* Begin INFORMATION PROVIDED *
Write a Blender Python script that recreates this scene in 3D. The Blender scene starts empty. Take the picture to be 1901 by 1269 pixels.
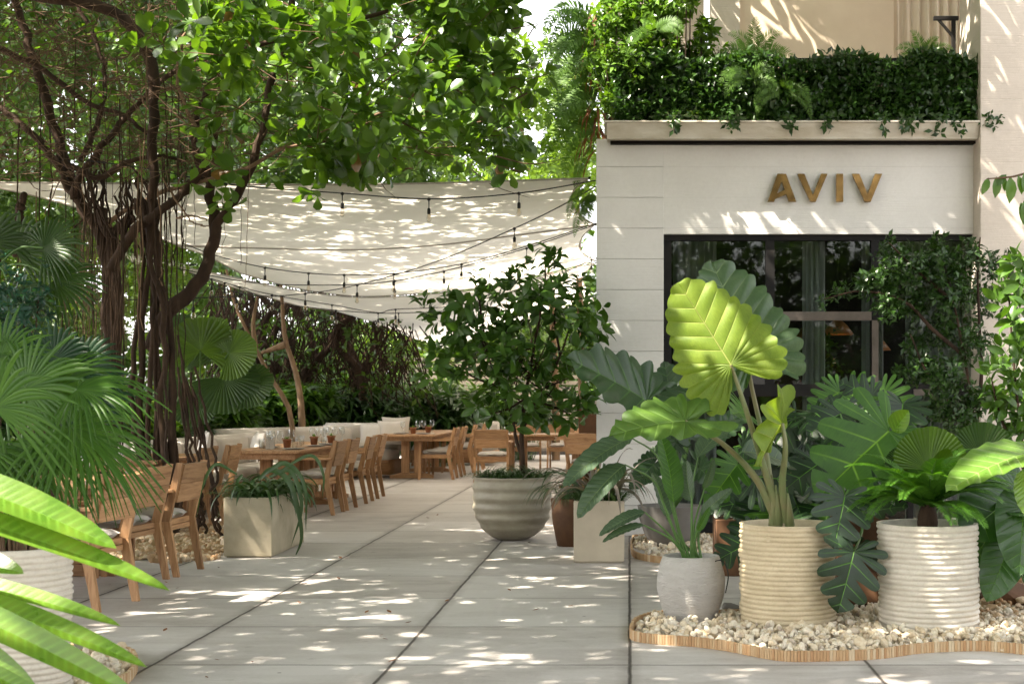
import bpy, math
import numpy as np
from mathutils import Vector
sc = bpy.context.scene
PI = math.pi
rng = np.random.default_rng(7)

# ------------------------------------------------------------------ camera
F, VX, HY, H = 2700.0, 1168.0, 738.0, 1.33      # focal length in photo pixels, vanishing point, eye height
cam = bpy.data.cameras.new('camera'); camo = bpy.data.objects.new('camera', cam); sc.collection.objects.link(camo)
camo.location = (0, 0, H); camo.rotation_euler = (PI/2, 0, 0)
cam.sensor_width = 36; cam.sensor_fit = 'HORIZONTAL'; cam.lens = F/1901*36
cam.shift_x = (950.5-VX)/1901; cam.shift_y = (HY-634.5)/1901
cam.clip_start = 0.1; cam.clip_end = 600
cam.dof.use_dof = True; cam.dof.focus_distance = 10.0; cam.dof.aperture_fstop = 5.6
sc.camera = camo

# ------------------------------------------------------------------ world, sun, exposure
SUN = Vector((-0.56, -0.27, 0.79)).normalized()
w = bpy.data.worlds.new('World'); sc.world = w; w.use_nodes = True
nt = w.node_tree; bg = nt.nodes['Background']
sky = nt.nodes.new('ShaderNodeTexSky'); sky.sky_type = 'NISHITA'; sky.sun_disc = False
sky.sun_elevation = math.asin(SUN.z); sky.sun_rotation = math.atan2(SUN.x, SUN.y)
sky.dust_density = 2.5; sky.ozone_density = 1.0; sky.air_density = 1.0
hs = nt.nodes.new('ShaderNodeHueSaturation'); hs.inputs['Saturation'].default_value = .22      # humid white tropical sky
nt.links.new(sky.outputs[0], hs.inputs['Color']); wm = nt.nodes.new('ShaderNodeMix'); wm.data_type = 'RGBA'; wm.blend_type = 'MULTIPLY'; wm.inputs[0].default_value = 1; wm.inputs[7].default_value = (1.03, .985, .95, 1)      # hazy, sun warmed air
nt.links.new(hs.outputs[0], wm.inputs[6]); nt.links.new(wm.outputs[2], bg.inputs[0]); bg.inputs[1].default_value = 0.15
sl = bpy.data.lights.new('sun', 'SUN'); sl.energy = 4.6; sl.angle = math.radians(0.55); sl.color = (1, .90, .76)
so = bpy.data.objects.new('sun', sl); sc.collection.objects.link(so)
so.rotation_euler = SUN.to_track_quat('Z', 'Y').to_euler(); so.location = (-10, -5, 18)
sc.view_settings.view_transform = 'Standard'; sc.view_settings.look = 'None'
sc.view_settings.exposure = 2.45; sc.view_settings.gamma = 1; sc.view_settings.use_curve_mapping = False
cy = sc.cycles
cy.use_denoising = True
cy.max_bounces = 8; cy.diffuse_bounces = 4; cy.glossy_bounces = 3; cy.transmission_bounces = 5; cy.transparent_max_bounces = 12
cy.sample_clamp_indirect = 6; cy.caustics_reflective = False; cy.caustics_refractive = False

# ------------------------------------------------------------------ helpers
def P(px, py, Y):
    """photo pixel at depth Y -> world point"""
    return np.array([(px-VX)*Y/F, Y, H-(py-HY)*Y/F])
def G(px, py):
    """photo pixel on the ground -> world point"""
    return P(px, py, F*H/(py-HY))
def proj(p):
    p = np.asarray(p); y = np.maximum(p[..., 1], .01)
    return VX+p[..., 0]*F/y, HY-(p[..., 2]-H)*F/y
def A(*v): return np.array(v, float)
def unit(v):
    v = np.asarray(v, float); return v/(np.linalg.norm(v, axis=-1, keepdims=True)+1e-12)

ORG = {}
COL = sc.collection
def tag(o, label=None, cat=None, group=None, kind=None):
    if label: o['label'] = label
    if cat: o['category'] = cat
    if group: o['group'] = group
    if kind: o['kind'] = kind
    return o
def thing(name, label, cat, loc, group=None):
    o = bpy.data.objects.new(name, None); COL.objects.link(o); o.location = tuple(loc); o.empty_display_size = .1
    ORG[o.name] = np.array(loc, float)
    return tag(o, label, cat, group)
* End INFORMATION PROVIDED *
* Begin INFORMATION PROVIDED *
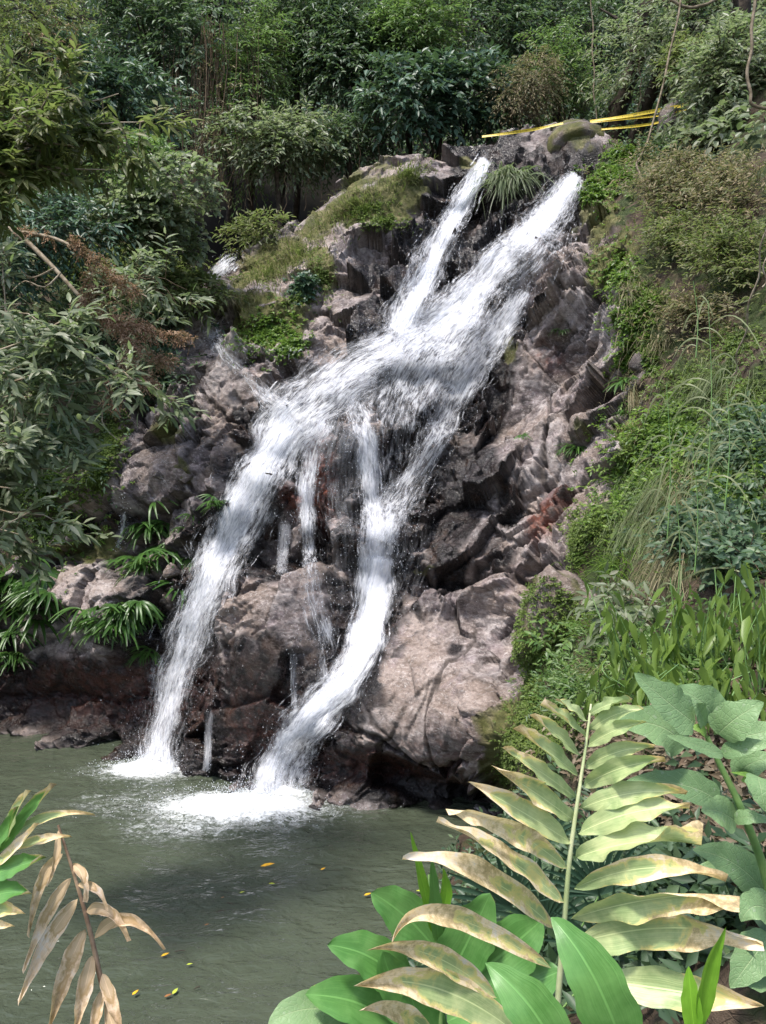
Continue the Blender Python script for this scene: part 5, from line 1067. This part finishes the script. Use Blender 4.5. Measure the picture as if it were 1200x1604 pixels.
* End INFORMATION PROVIDED *
Quote the data above exactly from the line with "Write a Blender" to the line with "sc.camera = camo", both ends counted, and nothing else. Pictures don't go in.

◆ WRITTEN RESPONSE:
Write a Blender Python script that recreates this scene in 3D. The Blender scene starts empty. Take the picture to be 1901 by 1269 pixels.
import bpy, math
import numpy as np
from mathutils import Vector
sc = bpy.context.scene
PI = math.pi
rng = np.random.default_rng(7)

# ------------------------------------------------------------------ camera
F, VX, HY, H = 2700.0, 1168.0, 738.0, 1.33      # focal length in photo pixels, vanishing point, eye height
cam = bpy.data.cameras.new('camera'); camo = bpy.data.objects.new('camera', cam); sc.collection.objects.link(camo)
camo.location = (0, 0, H); camo.rotation_euler = (PI/2, 0, 0)
cam.sensor_width = 36; cam.sensor_fit = 'HORIZONTAL'; cam.lens = F/1901*36
cam.shift_x = (950.5-VX)/1901; cam.shift_y = (HY-634.5)/1901
cam.clip_start = 0.1; cam.clip_end = 600
cam.dof.use_dof = True; cam.dof.focus_distance = 10.0; cam.dof.aperture_fstop = 5.6
sc.camera = camo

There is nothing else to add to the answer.